==== EXCERPTED DATA ====
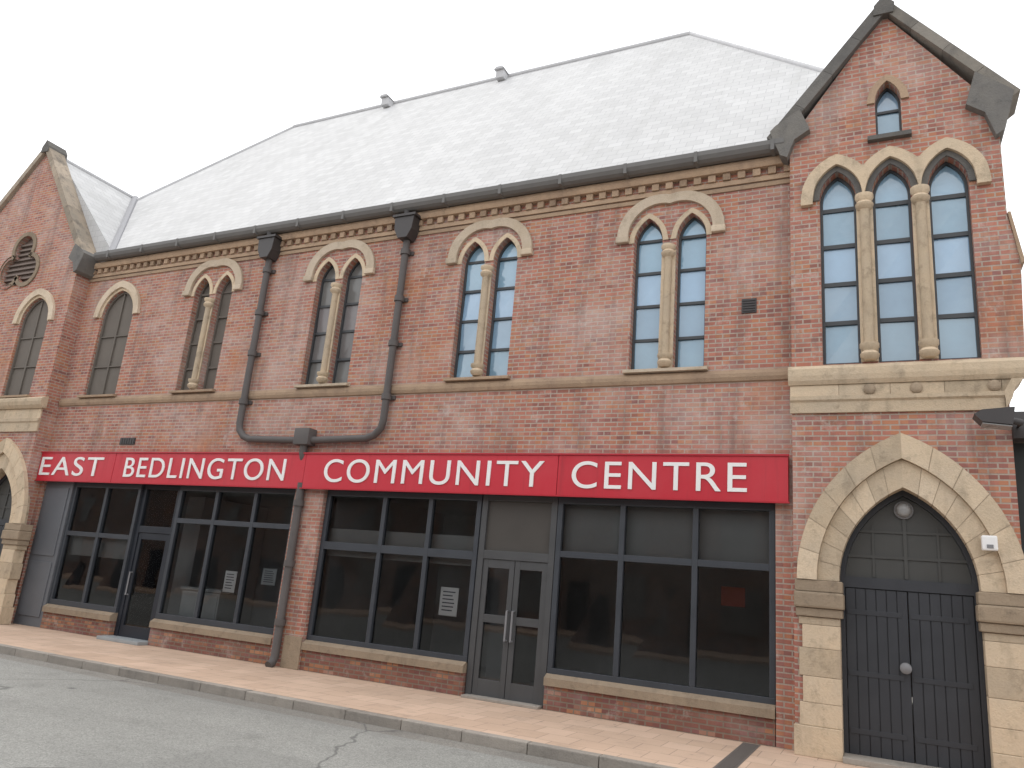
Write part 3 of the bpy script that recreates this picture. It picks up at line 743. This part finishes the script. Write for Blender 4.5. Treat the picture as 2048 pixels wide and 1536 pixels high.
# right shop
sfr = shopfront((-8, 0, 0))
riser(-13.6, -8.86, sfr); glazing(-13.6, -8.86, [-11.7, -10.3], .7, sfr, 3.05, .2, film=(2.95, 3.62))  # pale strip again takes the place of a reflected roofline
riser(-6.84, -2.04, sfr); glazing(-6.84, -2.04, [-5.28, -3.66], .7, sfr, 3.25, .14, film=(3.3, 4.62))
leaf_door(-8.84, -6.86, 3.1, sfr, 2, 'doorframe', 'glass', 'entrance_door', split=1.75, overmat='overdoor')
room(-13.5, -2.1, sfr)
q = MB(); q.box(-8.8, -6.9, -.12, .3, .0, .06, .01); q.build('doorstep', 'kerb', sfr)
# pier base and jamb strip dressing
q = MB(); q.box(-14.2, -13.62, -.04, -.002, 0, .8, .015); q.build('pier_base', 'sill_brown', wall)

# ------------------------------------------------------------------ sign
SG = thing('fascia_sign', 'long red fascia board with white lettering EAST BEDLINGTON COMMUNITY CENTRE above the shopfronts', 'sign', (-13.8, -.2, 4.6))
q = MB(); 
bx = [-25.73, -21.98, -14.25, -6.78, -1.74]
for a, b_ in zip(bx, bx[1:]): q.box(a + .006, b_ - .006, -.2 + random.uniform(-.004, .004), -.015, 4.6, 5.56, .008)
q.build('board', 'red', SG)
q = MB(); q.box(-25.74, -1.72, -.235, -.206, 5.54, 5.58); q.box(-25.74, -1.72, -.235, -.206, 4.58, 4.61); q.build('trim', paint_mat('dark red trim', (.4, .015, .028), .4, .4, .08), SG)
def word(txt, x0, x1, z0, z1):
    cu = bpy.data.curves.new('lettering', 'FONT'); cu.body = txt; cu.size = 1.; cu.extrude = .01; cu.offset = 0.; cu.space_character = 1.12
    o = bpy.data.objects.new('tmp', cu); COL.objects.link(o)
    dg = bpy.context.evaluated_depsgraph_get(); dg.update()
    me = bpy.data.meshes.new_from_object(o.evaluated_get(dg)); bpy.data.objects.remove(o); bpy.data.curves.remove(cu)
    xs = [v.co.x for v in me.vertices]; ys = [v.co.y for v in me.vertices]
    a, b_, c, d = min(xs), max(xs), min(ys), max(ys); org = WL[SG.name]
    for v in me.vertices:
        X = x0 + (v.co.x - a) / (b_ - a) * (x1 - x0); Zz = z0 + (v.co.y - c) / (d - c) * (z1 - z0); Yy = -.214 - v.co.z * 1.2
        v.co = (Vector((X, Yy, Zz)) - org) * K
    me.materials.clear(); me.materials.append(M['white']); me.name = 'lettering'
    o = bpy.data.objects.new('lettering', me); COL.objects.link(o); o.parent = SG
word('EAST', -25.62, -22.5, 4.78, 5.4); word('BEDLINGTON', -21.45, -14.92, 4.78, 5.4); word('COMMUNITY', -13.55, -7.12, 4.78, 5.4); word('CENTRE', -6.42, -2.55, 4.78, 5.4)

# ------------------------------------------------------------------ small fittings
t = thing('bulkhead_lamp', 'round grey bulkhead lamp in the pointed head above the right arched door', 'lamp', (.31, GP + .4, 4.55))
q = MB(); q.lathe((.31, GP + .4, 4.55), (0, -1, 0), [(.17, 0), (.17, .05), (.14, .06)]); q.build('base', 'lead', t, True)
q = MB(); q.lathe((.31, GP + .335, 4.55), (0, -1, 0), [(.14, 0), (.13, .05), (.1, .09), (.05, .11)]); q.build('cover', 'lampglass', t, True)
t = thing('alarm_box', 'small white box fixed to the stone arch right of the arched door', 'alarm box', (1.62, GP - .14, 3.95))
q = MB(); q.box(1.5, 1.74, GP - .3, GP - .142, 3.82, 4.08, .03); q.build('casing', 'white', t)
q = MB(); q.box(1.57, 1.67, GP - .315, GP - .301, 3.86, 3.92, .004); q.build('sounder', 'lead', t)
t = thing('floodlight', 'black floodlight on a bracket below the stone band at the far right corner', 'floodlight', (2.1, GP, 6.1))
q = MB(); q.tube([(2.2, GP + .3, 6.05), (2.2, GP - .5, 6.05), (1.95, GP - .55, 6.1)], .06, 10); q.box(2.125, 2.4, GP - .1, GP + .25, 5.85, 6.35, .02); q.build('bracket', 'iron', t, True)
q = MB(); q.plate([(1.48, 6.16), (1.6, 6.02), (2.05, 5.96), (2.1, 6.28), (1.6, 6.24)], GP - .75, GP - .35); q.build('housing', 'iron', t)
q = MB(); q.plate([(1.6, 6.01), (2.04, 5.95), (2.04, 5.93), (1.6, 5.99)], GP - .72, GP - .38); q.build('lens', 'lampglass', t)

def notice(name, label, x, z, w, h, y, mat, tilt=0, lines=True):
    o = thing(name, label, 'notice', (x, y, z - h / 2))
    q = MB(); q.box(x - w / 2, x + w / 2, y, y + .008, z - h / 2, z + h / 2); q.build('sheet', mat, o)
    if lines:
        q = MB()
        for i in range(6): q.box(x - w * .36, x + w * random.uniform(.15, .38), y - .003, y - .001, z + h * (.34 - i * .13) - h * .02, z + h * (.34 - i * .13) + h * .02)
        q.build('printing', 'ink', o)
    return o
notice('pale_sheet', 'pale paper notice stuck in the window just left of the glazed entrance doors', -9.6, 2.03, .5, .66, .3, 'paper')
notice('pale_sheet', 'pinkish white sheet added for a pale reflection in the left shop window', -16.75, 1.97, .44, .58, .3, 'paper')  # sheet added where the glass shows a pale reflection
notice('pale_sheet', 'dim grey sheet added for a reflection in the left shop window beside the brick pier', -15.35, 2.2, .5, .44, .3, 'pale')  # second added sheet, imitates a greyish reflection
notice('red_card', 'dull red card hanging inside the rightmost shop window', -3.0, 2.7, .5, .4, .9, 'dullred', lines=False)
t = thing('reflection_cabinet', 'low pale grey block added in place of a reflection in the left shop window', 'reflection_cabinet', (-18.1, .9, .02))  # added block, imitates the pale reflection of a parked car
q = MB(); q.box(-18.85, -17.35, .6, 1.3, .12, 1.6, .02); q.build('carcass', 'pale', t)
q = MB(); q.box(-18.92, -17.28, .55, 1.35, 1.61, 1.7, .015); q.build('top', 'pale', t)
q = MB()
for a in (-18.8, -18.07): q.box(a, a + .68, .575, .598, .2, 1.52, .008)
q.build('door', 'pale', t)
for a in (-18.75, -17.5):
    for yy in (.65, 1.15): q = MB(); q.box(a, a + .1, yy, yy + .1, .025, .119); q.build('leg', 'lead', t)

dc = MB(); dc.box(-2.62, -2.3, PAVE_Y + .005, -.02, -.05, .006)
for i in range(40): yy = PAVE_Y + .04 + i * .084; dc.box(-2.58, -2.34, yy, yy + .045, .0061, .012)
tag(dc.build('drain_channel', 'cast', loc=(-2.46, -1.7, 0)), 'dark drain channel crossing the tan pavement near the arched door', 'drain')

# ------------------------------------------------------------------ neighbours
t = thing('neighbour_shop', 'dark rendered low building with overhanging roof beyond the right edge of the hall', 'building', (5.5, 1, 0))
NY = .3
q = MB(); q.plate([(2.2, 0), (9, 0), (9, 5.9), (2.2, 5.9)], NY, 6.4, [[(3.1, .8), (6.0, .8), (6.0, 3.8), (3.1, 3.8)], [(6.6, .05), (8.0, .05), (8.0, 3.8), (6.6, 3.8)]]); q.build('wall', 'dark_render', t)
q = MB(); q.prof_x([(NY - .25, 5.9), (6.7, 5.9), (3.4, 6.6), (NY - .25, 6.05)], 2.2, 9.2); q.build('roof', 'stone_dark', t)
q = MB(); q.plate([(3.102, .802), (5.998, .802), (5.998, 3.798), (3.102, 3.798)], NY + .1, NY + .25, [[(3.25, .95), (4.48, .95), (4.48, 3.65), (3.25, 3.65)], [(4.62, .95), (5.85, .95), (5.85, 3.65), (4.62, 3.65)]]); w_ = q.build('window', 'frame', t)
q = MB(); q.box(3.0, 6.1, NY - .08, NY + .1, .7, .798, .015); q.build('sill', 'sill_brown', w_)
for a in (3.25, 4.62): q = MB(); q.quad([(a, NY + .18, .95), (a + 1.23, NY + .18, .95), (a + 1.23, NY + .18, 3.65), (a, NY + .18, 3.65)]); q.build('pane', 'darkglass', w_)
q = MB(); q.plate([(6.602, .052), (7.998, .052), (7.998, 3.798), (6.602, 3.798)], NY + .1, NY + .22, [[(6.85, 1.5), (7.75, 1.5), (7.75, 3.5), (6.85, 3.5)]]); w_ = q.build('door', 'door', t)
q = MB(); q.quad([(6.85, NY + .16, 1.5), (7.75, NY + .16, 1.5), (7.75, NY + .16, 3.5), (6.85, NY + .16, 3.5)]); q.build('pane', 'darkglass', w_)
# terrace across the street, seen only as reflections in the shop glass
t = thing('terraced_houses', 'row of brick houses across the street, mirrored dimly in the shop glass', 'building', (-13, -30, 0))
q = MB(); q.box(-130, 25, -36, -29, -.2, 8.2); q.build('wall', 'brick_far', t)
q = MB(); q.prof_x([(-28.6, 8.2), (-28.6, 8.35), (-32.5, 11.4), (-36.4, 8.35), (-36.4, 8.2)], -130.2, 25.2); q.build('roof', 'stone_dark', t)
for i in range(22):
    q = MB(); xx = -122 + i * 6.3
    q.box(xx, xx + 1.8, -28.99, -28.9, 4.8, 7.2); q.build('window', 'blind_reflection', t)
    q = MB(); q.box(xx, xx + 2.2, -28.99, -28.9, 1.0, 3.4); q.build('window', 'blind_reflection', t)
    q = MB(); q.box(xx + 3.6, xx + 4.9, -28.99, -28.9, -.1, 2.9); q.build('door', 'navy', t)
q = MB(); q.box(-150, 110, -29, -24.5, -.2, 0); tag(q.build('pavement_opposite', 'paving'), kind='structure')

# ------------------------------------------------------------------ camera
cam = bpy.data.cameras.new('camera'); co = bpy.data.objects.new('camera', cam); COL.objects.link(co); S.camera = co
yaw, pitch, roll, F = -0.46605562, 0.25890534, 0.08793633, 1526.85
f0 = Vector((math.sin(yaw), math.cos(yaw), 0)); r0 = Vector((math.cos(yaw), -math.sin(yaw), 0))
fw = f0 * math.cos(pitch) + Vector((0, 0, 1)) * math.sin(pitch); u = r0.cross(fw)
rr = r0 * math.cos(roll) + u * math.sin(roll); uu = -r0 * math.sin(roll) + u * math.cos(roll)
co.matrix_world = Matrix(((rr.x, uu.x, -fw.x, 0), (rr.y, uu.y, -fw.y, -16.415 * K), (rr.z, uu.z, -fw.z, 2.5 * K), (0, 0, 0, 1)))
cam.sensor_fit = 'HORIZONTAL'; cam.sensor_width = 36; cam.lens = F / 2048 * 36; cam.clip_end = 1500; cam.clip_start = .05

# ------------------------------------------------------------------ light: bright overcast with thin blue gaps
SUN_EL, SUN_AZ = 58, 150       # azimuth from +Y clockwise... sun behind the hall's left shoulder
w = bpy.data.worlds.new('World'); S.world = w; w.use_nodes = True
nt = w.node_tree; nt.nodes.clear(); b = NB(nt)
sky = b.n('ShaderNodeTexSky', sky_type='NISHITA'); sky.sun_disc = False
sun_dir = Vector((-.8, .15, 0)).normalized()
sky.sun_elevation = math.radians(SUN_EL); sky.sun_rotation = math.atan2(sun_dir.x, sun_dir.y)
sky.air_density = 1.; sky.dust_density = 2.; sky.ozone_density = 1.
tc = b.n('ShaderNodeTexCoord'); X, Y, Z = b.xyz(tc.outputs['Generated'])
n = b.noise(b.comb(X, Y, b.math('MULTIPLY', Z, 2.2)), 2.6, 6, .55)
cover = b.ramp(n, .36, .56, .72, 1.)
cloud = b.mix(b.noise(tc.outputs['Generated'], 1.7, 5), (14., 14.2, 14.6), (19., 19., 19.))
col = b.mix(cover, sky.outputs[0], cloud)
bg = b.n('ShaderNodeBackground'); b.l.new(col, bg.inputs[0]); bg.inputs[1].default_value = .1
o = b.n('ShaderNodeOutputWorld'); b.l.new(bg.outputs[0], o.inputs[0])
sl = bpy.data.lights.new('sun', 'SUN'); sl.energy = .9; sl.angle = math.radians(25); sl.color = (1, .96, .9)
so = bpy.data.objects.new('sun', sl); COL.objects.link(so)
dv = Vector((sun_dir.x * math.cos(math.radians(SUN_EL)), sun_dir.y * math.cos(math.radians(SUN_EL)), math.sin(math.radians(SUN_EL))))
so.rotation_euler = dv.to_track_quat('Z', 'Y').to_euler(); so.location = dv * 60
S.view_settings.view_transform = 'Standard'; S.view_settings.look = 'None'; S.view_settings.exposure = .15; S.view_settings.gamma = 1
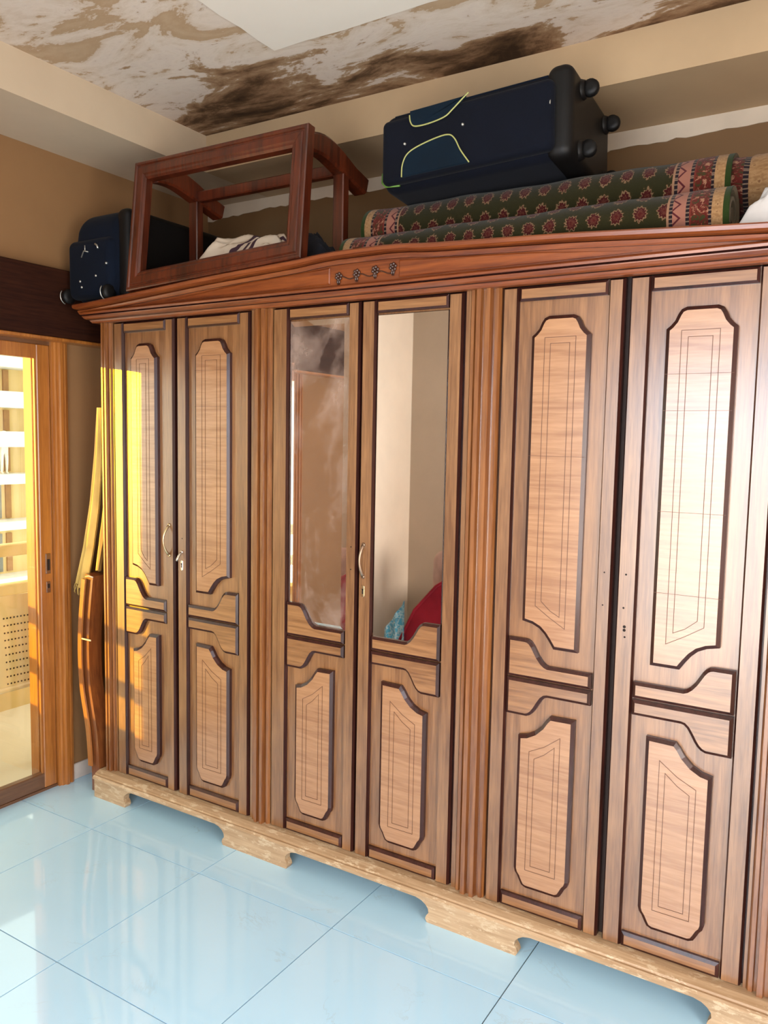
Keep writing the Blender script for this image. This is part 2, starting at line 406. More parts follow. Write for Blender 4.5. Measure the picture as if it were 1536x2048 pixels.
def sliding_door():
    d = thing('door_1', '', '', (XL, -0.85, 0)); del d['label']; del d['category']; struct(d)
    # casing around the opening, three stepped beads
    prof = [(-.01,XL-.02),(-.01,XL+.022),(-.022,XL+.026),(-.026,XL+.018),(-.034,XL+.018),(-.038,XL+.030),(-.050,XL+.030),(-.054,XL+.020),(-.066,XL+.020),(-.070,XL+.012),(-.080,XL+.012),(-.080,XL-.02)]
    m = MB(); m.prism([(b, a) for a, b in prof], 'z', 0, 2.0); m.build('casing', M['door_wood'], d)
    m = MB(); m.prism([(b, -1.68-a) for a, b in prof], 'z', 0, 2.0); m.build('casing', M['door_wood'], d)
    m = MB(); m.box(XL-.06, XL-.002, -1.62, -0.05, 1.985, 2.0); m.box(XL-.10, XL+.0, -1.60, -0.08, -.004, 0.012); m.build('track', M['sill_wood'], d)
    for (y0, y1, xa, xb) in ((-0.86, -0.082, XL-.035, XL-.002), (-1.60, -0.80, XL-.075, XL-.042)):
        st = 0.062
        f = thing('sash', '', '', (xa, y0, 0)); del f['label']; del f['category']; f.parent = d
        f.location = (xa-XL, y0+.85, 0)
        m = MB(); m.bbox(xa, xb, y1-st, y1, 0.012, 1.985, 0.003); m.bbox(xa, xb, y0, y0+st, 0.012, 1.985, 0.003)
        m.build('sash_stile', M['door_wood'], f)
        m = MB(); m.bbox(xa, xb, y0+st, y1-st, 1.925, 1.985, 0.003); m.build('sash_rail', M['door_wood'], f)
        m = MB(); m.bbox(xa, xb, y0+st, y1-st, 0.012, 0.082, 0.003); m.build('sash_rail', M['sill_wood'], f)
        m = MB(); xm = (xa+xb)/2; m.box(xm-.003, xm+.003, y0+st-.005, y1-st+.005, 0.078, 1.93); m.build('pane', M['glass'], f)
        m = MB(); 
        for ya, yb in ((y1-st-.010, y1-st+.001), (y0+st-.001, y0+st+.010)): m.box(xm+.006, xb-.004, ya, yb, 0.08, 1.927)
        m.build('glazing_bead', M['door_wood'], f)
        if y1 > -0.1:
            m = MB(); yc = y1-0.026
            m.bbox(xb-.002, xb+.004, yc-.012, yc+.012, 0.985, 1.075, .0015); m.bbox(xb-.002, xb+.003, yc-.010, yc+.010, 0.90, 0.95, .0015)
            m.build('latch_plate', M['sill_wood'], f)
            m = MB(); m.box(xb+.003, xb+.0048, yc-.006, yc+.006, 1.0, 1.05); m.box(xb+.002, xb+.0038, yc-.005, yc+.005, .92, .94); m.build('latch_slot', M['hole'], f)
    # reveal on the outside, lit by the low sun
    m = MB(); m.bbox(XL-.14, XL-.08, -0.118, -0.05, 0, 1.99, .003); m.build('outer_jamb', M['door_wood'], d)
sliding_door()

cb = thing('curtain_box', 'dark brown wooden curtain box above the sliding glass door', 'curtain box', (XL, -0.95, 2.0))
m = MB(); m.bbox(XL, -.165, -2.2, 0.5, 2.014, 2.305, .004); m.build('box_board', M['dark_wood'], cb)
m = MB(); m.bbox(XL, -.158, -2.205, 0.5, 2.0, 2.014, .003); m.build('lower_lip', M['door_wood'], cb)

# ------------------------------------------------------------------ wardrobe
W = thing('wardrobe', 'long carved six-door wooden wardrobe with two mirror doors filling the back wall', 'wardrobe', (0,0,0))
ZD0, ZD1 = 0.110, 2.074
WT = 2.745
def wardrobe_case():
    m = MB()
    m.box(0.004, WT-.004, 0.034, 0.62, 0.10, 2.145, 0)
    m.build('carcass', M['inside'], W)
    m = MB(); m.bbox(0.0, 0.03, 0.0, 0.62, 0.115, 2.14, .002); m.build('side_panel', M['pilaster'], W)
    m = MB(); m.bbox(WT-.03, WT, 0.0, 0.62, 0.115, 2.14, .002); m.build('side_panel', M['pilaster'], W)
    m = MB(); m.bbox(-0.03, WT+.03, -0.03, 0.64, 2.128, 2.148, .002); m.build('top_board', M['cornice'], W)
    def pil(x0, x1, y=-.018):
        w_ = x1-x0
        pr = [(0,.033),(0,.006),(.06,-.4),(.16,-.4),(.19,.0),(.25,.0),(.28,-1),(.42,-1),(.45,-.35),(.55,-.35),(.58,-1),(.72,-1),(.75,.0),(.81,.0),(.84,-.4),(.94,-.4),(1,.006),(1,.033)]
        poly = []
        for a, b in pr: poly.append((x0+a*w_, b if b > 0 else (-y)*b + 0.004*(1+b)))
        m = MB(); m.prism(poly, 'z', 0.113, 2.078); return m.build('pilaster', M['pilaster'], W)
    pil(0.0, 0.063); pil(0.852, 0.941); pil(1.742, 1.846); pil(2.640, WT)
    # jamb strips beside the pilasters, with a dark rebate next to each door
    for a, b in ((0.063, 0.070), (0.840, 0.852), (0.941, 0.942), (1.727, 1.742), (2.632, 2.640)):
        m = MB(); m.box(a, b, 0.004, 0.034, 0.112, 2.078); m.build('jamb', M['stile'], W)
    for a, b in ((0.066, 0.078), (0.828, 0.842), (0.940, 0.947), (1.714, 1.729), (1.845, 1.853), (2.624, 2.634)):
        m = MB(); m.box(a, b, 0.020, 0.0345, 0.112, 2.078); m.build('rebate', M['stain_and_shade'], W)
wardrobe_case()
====
TASK DIRECTIONS: Write out exactly the opening lines of the data, stopping after the line that holds "q = MB(); q.box(-14.2, -13.62, -.04, -.002, 0, .8, .015);". Exclude pictures.

TASK RESPONSE:
Write part 3 of the bpy script that recreates this picture. It picks up at line 743. This part finishes the script. Write for Blender 4.5. Treat the picture as 2048 pixels wide and 1536 pixels high.
# right shop
sfr = shopfront((-8, 0, 0))
riser(-13.6, -8.86, sfr); glazing(-13.6, -8.86, [-11.7, -10.3], .7, sfr, 3.05, .2, film=(2.95, 3.62))  # pale strip again takes the place of a reflected roofline
riser(-6.84, -2.04, sfr); glazing(-6.84, -2.04, [-5.28, -3.66], .7, sfr, 3.25, .14, film=(3.3, 4.62))
leaf_door(-8.84, -6.86, 3.1, sfr, 2, 'doorframe', 'glass', 'entrance_door', split=1.75, overmat='overdoor')
room(-13.5, -2.1, sfr)
q = MB(); q.box(-8.8, -6.9, -.12, .3, .0, .06, .01); q.build('doorstep', 'kerb', sfr)
# pier base and jamb strip dressing
q = MB(); q.box(-14.2, -13.62, -.04, -.002, 0, .8, .015); q.build('pier_base', 'sill_brown', wall)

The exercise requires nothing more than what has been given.